WORK REQUIRED:
Restate, exactly and only, the lines from the first through the line containing "from mathutils import Vector, Matrix".

DATA:
################

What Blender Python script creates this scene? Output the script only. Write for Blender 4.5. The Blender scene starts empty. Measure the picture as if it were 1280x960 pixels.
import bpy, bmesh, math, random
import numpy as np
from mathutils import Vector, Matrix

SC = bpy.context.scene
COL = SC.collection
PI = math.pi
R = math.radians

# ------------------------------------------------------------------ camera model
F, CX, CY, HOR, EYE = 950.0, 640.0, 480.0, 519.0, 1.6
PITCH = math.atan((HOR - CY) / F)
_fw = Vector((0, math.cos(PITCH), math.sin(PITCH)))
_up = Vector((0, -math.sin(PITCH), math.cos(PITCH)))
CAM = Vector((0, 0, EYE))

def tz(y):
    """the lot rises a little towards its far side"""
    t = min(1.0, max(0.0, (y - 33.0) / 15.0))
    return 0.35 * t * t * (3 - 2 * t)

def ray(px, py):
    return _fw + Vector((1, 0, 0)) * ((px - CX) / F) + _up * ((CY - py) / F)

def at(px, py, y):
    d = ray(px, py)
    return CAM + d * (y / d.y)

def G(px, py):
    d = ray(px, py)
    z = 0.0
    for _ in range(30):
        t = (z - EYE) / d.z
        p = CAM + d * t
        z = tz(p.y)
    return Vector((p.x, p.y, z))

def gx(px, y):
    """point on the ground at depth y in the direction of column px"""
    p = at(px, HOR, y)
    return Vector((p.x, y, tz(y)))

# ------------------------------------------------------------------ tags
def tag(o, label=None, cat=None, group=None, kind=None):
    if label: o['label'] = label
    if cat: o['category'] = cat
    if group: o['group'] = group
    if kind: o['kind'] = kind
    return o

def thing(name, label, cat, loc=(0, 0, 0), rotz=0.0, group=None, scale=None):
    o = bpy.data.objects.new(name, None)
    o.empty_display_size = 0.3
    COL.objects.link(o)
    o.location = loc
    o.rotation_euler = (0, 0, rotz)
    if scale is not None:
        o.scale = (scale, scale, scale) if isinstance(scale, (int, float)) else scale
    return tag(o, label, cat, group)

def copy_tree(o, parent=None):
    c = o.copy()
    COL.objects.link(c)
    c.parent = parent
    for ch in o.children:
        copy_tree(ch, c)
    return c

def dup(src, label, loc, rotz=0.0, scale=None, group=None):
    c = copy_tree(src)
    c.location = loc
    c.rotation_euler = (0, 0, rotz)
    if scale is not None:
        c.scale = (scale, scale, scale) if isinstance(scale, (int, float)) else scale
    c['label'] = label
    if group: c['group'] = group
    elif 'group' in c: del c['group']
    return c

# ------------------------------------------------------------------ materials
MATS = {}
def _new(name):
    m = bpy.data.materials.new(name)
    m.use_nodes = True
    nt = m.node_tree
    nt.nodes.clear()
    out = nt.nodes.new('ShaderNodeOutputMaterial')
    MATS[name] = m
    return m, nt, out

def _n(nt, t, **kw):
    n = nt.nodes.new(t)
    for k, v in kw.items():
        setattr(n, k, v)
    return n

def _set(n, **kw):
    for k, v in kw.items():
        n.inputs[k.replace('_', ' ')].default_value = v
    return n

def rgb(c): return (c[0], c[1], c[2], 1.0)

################

REPLY TO THE TASK:
What Blender Python script creates this scene? Output the script only. Write for Blender 4.5. The Blender scene starts empty. Measure the picture as if it were 1280x960 pixels.
import bpy, bmesh, math, random
import numpy as np
from mathutils import Vector, Matrix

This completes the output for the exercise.